May December review - a queasy take on sexual exploitation | reviews, news & interviews
May December review - a queasy take on sexual exploitation
May December review - a queasy take on sexual exploitation
Todd Haynes reunites with Julianne Moore in a stylish but cold melodrama
There’s much to admire here – May December features impressive performances from Julianne Moore and Natalie Portman, and director Todd Haynes shows his mastery of classic Sirkian style. But disappointingly, this comes across as a movie that aims to critique media exploitation of a scandal while indulging in its own manipulation.
May December is a riff on a real-life story from the ‘90s, when Mary Kay Letourneau, a Seattle teacher in her mid-thirties had sex with a 12-year old boy in her school. At the time, she was married with four children of her own. When the scandal broke, she was charged with second-degree child rape. Pregnant, she insisted it was a love match. Letourneau went on to have two children with her former pupil and they married when he was of age. The couple co-wrote a book, Only One Crime, Love and became not only fodder for the tabloids but the subject of several TV shows.

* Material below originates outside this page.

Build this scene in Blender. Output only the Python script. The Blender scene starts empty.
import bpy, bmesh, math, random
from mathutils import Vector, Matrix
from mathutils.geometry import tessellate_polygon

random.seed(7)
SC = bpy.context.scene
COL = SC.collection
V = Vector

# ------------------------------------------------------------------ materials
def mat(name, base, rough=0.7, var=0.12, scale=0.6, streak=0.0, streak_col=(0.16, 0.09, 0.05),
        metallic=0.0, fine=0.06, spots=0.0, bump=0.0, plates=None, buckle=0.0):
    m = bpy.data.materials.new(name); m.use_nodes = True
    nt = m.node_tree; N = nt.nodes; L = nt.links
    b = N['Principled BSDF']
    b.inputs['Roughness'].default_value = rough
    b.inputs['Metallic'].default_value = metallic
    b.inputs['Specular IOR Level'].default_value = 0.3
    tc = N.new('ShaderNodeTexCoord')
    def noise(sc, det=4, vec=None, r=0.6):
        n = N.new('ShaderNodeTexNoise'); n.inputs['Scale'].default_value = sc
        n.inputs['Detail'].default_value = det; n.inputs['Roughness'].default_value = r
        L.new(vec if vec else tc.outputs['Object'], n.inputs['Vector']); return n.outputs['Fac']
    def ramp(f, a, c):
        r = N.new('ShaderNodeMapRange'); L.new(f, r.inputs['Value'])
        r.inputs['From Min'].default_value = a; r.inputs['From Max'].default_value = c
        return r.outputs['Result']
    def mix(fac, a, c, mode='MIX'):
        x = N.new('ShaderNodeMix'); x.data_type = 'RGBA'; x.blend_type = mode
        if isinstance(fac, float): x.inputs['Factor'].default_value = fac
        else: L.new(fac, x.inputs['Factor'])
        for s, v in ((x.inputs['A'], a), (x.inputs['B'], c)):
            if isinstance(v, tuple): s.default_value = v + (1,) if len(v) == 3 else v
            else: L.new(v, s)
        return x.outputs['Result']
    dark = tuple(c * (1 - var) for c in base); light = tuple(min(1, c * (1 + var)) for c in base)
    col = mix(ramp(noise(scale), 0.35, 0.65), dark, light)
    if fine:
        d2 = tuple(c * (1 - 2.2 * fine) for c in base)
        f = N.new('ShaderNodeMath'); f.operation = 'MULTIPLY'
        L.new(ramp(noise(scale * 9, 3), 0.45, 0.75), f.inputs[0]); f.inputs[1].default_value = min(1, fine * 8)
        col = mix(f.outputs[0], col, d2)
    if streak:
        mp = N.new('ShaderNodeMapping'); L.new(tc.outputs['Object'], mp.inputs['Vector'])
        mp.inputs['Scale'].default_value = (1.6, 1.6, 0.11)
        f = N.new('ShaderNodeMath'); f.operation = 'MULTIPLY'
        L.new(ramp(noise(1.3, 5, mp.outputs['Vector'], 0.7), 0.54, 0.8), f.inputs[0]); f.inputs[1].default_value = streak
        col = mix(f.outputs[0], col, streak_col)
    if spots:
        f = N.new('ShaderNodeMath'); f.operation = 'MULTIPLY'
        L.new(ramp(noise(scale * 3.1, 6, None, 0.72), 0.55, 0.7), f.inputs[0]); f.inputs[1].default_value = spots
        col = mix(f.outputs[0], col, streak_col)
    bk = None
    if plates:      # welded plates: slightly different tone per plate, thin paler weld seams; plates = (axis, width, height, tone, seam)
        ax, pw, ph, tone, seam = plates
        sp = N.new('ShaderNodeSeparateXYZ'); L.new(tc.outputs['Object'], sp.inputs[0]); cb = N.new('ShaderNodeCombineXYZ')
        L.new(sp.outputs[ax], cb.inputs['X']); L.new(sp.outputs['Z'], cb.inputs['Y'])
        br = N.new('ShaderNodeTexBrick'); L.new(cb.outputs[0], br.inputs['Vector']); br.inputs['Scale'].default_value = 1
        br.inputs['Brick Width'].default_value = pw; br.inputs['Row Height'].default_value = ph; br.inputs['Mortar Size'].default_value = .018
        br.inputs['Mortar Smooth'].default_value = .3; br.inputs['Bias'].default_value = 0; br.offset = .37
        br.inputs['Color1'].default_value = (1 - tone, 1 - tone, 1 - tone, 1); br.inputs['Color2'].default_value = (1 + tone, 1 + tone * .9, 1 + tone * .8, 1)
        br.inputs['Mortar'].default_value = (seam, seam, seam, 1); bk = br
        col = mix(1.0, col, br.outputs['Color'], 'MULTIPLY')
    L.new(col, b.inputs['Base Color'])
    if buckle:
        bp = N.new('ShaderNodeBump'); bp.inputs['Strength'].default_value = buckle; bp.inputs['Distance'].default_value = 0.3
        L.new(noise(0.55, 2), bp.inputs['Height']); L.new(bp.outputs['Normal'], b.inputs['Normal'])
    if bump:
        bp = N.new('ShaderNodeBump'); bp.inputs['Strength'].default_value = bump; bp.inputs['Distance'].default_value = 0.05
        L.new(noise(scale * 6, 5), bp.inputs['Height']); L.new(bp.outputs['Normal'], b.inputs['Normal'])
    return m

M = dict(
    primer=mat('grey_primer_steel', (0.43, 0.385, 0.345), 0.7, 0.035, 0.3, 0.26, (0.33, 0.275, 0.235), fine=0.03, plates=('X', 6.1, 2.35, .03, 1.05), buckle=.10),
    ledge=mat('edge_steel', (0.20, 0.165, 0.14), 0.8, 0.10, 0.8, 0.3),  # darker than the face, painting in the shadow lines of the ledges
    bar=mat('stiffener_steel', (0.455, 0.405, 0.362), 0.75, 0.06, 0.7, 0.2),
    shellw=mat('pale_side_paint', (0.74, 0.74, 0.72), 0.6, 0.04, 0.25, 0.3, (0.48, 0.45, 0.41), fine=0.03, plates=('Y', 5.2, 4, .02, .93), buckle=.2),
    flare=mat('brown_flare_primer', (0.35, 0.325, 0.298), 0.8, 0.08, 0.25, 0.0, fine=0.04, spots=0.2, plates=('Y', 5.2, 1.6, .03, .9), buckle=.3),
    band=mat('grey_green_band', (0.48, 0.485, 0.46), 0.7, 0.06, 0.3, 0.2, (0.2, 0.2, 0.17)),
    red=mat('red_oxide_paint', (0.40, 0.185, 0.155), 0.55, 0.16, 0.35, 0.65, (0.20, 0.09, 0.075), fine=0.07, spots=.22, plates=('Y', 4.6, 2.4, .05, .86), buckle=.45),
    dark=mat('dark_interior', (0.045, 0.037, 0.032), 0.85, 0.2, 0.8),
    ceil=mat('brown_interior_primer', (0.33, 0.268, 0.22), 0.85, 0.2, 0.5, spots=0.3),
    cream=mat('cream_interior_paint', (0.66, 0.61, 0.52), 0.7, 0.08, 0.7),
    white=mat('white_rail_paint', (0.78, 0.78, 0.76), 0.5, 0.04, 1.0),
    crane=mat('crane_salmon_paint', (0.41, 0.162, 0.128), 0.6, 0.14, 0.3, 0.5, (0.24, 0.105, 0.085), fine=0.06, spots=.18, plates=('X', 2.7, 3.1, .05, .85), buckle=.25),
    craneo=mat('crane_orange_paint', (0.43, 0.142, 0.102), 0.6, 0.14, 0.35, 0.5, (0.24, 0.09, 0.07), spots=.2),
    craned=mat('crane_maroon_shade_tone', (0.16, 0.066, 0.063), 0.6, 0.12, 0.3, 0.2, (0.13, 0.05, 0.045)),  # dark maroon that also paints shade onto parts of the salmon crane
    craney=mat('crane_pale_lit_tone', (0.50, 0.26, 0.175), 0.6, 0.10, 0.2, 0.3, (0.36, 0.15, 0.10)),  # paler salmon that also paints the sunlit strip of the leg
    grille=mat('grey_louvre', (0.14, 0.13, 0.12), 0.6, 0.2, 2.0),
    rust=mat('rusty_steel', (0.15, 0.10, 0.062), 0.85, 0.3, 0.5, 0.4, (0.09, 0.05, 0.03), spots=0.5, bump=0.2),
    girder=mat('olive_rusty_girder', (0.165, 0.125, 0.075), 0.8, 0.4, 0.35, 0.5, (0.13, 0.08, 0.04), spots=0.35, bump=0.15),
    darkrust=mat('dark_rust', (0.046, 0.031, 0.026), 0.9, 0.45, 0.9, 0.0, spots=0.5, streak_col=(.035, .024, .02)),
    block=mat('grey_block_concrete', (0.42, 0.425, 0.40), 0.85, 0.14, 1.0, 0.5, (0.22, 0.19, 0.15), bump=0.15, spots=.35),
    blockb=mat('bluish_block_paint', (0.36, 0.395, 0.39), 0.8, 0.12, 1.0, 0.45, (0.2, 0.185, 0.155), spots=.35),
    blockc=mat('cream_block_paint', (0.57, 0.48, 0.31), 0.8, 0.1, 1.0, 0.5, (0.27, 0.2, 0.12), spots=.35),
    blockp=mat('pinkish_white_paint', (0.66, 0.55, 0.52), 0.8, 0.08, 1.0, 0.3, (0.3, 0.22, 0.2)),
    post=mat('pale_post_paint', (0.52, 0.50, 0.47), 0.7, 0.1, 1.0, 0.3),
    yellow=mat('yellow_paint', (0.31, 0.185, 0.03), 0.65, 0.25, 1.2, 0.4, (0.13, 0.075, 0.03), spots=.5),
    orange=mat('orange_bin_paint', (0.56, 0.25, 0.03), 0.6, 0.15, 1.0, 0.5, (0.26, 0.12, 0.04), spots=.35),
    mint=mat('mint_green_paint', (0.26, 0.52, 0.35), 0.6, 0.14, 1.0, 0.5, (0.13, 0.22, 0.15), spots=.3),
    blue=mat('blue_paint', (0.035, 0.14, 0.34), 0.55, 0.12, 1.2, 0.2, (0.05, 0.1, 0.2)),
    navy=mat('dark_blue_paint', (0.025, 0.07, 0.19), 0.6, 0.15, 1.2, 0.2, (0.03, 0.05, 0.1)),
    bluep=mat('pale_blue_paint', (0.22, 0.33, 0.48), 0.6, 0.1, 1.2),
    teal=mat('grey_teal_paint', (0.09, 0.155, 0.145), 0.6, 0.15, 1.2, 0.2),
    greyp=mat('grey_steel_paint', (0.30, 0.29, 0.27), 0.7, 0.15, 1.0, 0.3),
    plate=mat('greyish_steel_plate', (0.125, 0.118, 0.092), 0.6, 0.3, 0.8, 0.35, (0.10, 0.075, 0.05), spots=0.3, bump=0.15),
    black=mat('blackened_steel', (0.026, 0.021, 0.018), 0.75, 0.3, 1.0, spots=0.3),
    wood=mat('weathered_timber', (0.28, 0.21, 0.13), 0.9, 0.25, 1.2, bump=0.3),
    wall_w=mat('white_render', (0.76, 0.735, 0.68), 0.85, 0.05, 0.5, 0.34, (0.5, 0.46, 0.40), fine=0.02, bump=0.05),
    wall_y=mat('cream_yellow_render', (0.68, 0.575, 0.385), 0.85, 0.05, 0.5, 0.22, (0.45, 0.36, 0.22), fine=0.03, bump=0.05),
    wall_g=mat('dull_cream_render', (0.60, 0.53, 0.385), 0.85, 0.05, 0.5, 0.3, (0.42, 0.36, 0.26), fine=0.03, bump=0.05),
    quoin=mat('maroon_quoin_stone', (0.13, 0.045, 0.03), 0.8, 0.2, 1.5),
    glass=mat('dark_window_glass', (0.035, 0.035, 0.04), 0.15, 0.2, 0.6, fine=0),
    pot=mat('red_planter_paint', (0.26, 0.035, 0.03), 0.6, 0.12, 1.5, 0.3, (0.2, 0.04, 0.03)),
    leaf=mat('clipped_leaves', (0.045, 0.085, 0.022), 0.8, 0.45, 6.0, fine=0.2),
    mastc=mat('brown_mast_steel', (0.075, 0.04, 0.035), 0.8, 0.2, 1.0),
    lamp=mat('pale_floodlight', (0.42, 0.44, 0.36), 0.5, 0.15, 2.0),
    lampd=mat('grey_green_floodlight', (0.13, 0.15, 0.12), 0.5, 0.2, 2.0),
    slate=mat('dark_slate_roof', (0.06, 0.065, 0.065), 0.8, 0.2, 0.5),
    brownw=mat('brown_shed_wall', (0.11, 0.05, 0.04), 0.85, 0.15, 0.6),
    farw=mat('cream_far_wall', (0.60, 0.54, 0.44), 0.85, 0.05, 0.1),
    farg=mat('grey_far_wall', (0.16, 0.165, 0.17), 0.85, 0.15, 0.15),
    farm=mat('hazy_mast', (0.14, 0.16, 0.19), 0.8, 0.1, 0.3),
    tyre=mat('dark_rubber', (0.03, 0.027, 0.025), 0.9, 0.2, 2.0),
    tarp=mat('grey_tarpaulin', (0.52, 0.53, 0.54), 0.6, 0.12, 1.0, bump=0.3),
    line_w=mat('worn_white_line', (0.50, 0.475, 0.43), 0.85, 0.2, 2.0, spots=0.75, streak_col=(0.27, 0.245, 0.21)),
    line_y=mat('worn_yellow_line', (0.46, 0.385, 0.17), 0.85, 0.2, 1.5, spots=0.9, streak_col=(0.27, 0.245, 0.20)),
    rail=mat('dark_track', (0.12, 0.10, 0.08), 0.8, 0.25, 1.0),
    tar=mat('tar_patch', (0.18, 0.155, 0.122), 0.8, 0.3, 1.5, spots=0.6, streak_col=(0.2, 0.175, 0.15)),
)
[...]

First-time screenwriter Samy Burch tells the story using a veil of meta-fiction. She’s invented the character of Elizabeth (Natalie Portman), an actress well-known on TV but ambitious to break out and make a critically acclaimed film. Elizabeth, cast in the role of the scandalous teacher-seducer, sets out to observe her subject. Gracie (Julianne Moore) is now in her fifties and lives with her college-age children and still boyish husband Joe (Charles Melton, pictured below with Julianne Moore). Elizabeth is deep in the Method and has come to spend time with Gracie in order to portray her. She wants to hang out with the family, study Gracie’s speech and personal style, ultimately to embody her on screen. It’s a little hard to see what’s in it for Gracie and Joe (there’s no mention of financial compensation or any kind of input into the script), but maybe they hope for a sympathetic audience if they can convince the lead actress to tell it as a love story. Certainly the couple are still regarded locally as beyond the pale, regularly finding boxes of shit addressed to Gracie shoved through their letterbox.
The problem with May December is that despite featuring strong actresses and being produced by the formidable Christine Vachon, the film still has a whiff of misogyny about it. Both Gracie and Elizabeth are portrayed as women who deploy femininity as a stealth weapon; both believe they can fool others about what really motivates them and are seemingly unaware that they only fool themselves. They are equally unlikable and unknowable except as shallow, self-absorbed women. They want to see themselves reflected well on screen – Gracie as a woman who suffered prison and social opprobrium for true love, and Elizabeth as a serious actress acclaimed for getting inside a complex character’s skin.
The result is a queasy dance around a disturbing central story in which the women involved come over as femme fatales, exploiting and manipulating a man who remains a cypher throughout and seems to lack any agency himself. If May December is meant to be a critique of media exploitation and the public’s voracious appetite for sexual scandal, it’s trying to have its cake and eat it too.